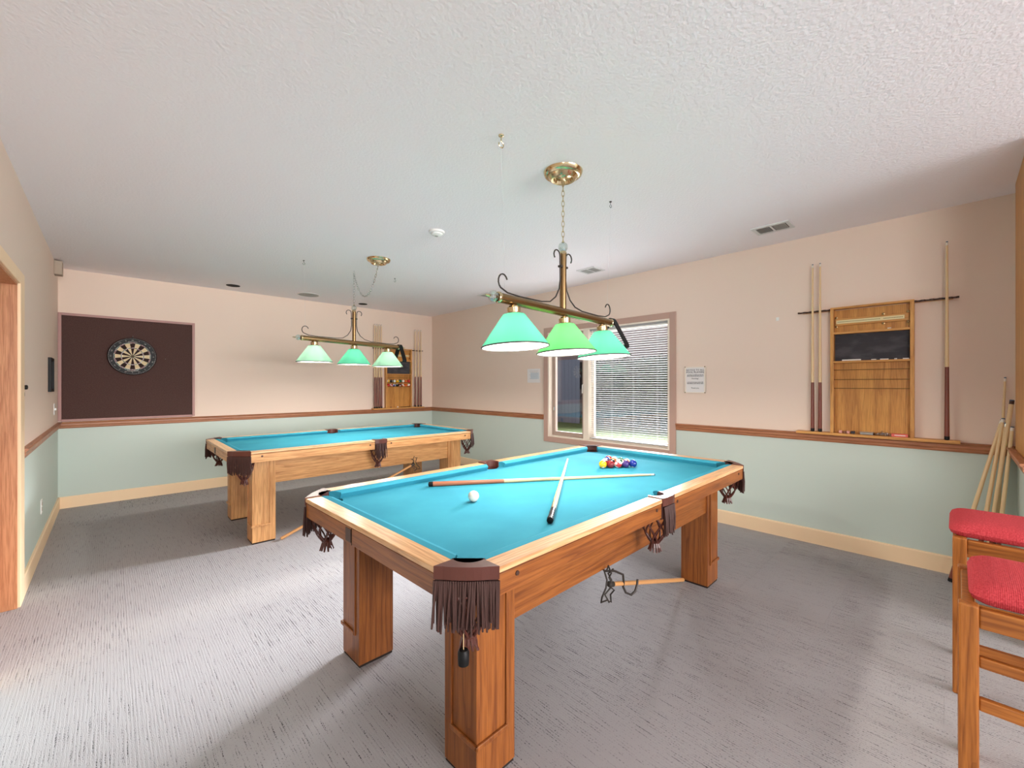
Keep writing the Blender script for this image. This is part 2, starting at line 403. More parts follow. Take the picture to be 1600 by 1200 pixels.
s2 = sash(WY0+t, 3.325, x+0.07, x+0.11, 0.04, M['cream_vinyl'])
bx('pane', (x+0.086, WY0+t+0.04, WZ0+0.056), (x+0.092, 3.285, WZ1-0.056), M['glass'], s2)
MB().tube([(x+0.05, 3.44, 1.42), (x+0.02, 3.435, 1.41), (x+0.02, 3.44, 1.30)], 0.009, 8).build('window_latch', M['white'], w1, True)
for zz in (1.05, 1.86): bx('hinge', (x+0.04, WY1-t-0.055, zz), (x+0.056, WY1-t-0.035, zz+0.05), M['steel'], w1)

bl = thing('venetian_blind', 'white horizontal slat blind hanging over the wide right pane', 'blind', (x+0.035, 2.78, WZ0+0.02))
BY = 0.535
bx('headrail', (-0.016, -BY, 1.415), (0.016, BY, 1.452), M['slat'], bl)
bx('bottom_rail', (-0.013, -BY, 0.012), (0.013, BY, 0.026), M['slat'], bl)
sl = None; ns = 52
for k in range(ns):
    z = 0.045+k*(1.36/(ns-1))
    if sl is None:
        b = MB(); b.loft([[(-0.0125, yy, -0.0008), (0, yy, 0.0012), (0.0125, yy, -0.0008), (0.0125, yy, -0.0015), (0, yy, 0.0005), (-0.0125, yy, -0.0015)] for yy in (-BY, BY)])
        sl = b.build('slat', M['slat'], bl, rot=(0, math.radians(13), 0)); o = sl
    else:
        o = sl.copy(); col.objects.link(o)
    o.location = (0, 0, z)
for yy in (-0.40, -0.09, 0.21, 0.47):
    MB().tube([(-0.0135, yy, 0.02), (-0.0135, yy, 1.43)], 0.0011, 5).tube([(0.0135, yy, 0.02), (0.0135, yy, 1.43)], 0.0011, 5).build('ladder_cord', M['slat'], bl)
MB().tube([(-0.02, 0.49, 1.42), (-0.022, 0.492, 0.75)], 0.004, 6).build('tilt_wand', M['white'], bl)

# outside
M['grass'] = mat('lawn', (128, 146, 96), 0.95, spec=0.1); noise_color(M['grass'], (62, 78, 46), (88, 98, 64), 9)
M['leaf'] = mat('hedge_leaves', (40, 50, 44), 0.95, spec=0.05); noise_color(M['leaf'], (24, 32, 30), (56, 68, 58), 14)
M['leaf2'] = mat('clipped_hedge_light', (110, 130, 96), 0.9, spec=0.1); noise_color(M['leaf2'], (54, 68, 48), (84, 98, 72), 16)
M['siding'] = mat('blue_grey_siding', (74, 80, 94), 0.8)
M['house'] = mat('pinkish_stucco', (120, 108, 108), 0.85)
M['roof'] = mat('brown_shingles', (128, 106, 100), 0.9)
M['bounce_mat'] = mat('pale_bounce_surface', (206, 204, 198), 0.8)
pt = tag(bx('bounce_slab', (X0+0.15, -1.5, -0.2), (7.0, 8.5, 0.15), M['bounce_mat']), 'added unseen pale slab under the window, bouncing daylight upward', 'bounce_slab')  # out of view, added pale to bounce daylight up to the ceiling
gr = bx('lawn', (7.005, -3, -0.25), (20, 14, 0.245), M['grass']); tag(gr, 'green lawn outside the window', 'grass', kind='stuff')
fe = thing('privacy_fence', 'blue grey board fence seen through the narrow left pane', 'fence', (10.3, 7.85, 0.245))
fb = MB().box((-0.012, -0.068, 0), (0.012, 0.068, 1.95), 0.003).build('fence_board', M['siding'], fe)
for k in range(24):
    o = fb if k == 0 else fb.copy()
    if k: col.objects.link(o)
    o.location = (0, 0.07+k*0.142, 0)
bx('fence_rail', (0.012, 0, 0.3), (0.05, 3.4, 0.38), M['siding'], fe); bx('fence_rail', (0.012, 0, 1.4), (0.05, 3.4, 1.48), M['siding'], fe)
def _clamp(b):
    for v in b.bm.verts: v.co.z = max(v.co.z, 0.004)
    return b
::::
> Instructions to follow: Make an exact copy of the lines from the top of the material through the line with "zz+0.05), M['steel'], w1)", pictures excluded.

> Output of the exercise:
Keep writing the Blender script for this image. This is part 2, starting at line 403. More parts follow. Take the picture to be 1600 by 1200 pixels.
s2 = sash(WY0+t, 3.325, x+0.07, x+0.11, 0.04, M['cream_vinyl'])
bx('pane', (x+0.086, WY0+t+0.04, WZ0+0.056), (x+0.092, 3.285, WZ1-0.056), M['glass'], s2)
MB().tube([(x+0.05, 3.44, 1.42), (x+0.02, 3.435, 1.41), (x+0.02, 3.44, 1.30)], 0.009, 8).build('window_latch', M['white'], w1, True)
for zz in (1.05, 1.86): bx('hinge', (x+0.04, WY1-t-0.055, zz), (x+0.056, WY1-t-0.035, zz+0.05), M['steel'], w1)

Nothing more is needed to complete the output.